Kalau kepada orang yang sudah
dalam dan luas ilmuanya maka ungkapan Imam Hanbali ini logis, masuk akal.
Imam ahmad bin Hanbal sendiri
telah mempraktekan ucapan beliau ini karena pada mulanya beliau adalah
murid Imam Syafi’i, tapi kemudian setelah beliau mempelajari ilmu tafsir, ilmu hadits dll,
sudah hafal ratusan ribu hadits maka beliau berijtihad sendiri, lepas dari
fatwa Imam syafi’i dan imam abu hanifah yang telah dipelajari lebih dahulu.
4.
DALIL KEEMPAT
Yaitu dari ungkapan Imam Syafi’i
قال الإمام الشافعي رضي الله عنه : إذَا صَحَّ
الْحَدِيْثُ فَهُوَ مَذْهَبِي
“ apabila
hadits itu shahih maka itulah madzhab saya”
Lalu mereka memberi keterangan
dan komentar lagi ; “ nah, lihatlah, Imam Syafi’i sendiri mengatakan bahwa
hadits-hadits yang shahih itu adalah madzhab beliau, itulah pada hakikatnya
madzhab syafi’i, bukan yang tertera dalam kitab minhaj karangan Imam Nawawi,
bukan pula dalam kitab Nihayah karangan Ramli. Orang-orang sekarang fanatik kepada kitab-kitab Syafi’i dan
Syafi’iyah, mereka meninggalkan Hadits, padahal Imam Syafi’i sendiri mengatakan
bahwa : “ sekalian Hadits yang Shahih adalah madzhab saya”.
Oleh karena itu, kaum anti
madzhab mengatakan ;” janganlah memakai kitab-kitab fiqih yang tidak berdalil,
pakailah kitab-kitab Hadits seperti Hadits Bukhori, hadits Muslim dll, karena
hadits-hadits yang shahih itulah pada hakikatnya madzhab Syafi’i”.

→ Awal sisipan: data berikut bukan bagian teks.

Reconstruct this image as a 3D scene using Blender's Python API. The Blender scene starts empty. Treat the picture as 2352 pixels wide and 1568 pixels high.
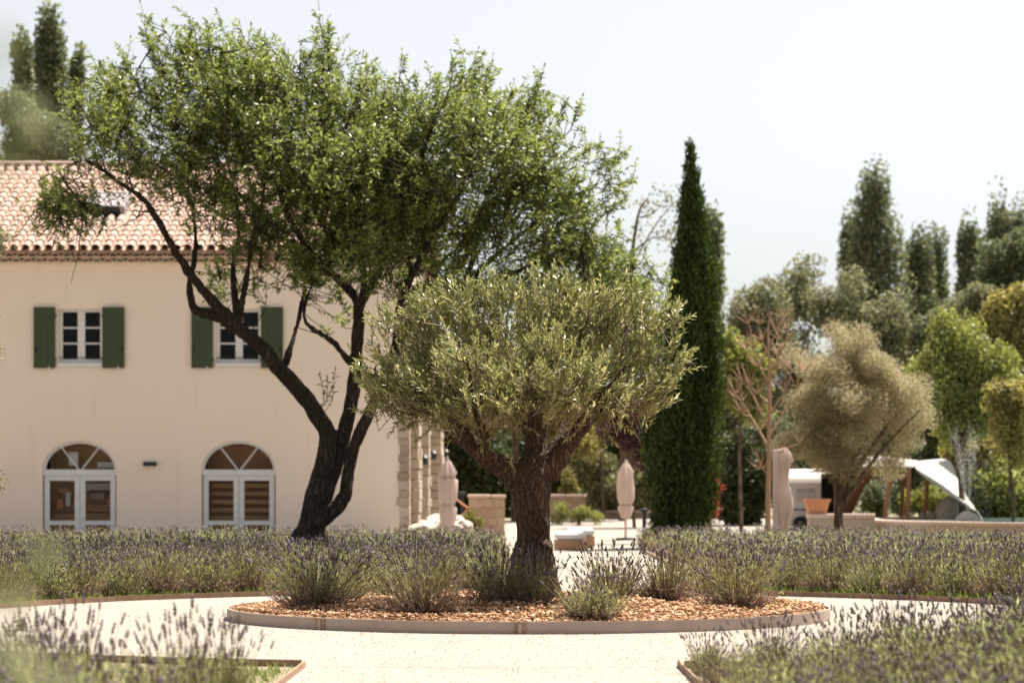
import bpy, bmesh, math, random
import numpy as np
from mathutils import Vector, Matrix, noise

random.seed(7)
rng = np.random.default_rng(7)
SC = bpy.context.scene
COL = SC.collection

# ------------------------------------------------------------------ camera
F, CX, HZ, CH = 85.0 / 36.0 * 2352.0, 1176.0, 1138.0, 1.0   # survey scale of the place


def P(x, y, Y):
    return Vector(((x - CX) * Y / F, Y, CH - (y - HZ) * Y / F))


cam_d = bpy.data.cameras.new('camera')
cam = bpy.data.objects.new('camera', cam_d)
COL.objects.link(cam)
cam.location = (0, 0, CH)
cam.rotation_euler = (math.radians(90), 0, 0)
cam_d.lens = 85
cam_d.sensor_width = 36
cam_d.shift_y = (HZ - 784.0) / 2352.0
cam_d.clip_start = 0.1
cam_d.clip_end = 3000
cam_d.dof.use_dof = True
cam_d.dof.focus_distance = 19.4
cam_d.dof.aperture_fstop = 2.8
SC.camera = cam

# ------------------------------------------------------------------ sky, sun, exposure
SUN_EL, SUN_AZ = math.radians(63), math.radians(40)
w = bpy.data.worlds.new('World')
SC.world = w
w.use_nodes = True
nt = w.node_tree
nt.nodes.clear()
sky = nt.nodes.new('ShaderNodeTexSky')
sky.sky_type = 'NISHITA'
sky.sun_disc = False
sky.sun_elevation = SUN_EL
sky.sun_rotation = SUN_AZ
sky.air_density = 1.0
sky.dust_density = 2.0
sky.ozone_density = 1.0
bg = nt.nodes.new('ShaderNodeBackground')
bg.inputs['Strength'].default_value = 0.060
wo = nt.nodes.new('ShaderNodeOutputWorld')
hz_ = nt.nodes.new('ShaderNodeHueSaturation')
hz_.inputs['Saturation'].default_value = 0.24      # milky summer haze
nt.links.new(sky.outputs[0], hz_.inputs['Color'])
nt.links.new(hz_.outputs[0], bg.inputs[0])
nt.links.new(bg.outputs[0], wo.inputs[0])
sd = bpy.data.lights.new('sun', 'SUN')
sd.energy = 5.0
sd.angle = math.radians(0.53)
sd.color = (1.0, 0.93, 0.83)
sun = bpy.data.objects.new('sun', sd)
COL.objects.link(sun)
D = Vector((math.sin(SUN_AZ) * math.cos(SUN_EL), math.cos(SUN_AZ) * math.cos(SUN_EL), math.sin(SUN_EL)))
sun.rotation_euler = D.to_track_quat('Z', 'Y').to_euler()
sun.location = (10, 10, 30)
SC.view_settings.view_transform = 'Standard'
SC.view_settings.look = 'None'
SC.view_settings.exposure = 1.45
SC.view_settings.gamma = 1.0
SC.view_settings.use_curve_mapping = False
SC.render.engine = 'CYCLES'
SC.cycles.use_denoising = True
SC.cycles.max_bounces = 8
SC.cycles.transparent_max_bounces = 8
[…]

Sampai-sampai ada diantara
mereka yang mengarang buku dengan judul “FIQIH SYAFI’IYAH”, yang pada permulaan
halaman dari buku itu ditonjolkan perkataan Imam Syafi’i tersebut, yaitu “ idza
shohhal hadits fahuwa madzhabi”.
Kita kembali pada pokok
pembicaraan, yaitu tentang perkataan Imam Syafi’i diatas,marilah kita teliti
persoalan ini:
1.
Arti yang dikemukakan oleh kaum ANTI MADZHAB dari ucapan Imam
Syafi’i ini adalah tidak benar, karena Imam Syafi’i tidak pernah berpendapat
bahwa sekalian Hadits yang shahih adalah madzhab beliau, Karena Hadits adalah perkataan Nabi Saw.
Al-Quran dan Hadits adalah sumber hukum, bagaimana Imam Syafi’i berpendapat
kalau Hadits-hadits shahih adalah madzhab Beliau, karena yang dikatakan madzhab
adalah fatwa fiqih yang digali dari
Hadits-hadits shahih , bukan malah madzhab itu hadits-hadits itu sendiri
2.
Kaum ANTI MADZHAB memberikan arti perkataan Imam Syafi’i ini,
bahwa sekalian fatwa yang digali dari Hadits shahih adalah madzhab Imam
Syafi’i. Bukan hanya fatwa-fatwa yang termaktub dalam kitab Umm, kitab Minhaj,
kitab Tuhfah, kitab Nihayah saja. Demikian keterangan mereka. Keterangan ini
juga tidak benar karena semua orang tahu bahwa fatwa imam-imam yang lain
seperti Imam Malik, Abu Hanifah itu berdasarkan hadits-hadits yg shahih juga,
apakah semua fatwa-fatwa Imam Malik dan Abu Hanifah itu Madzhab Syafi’i ??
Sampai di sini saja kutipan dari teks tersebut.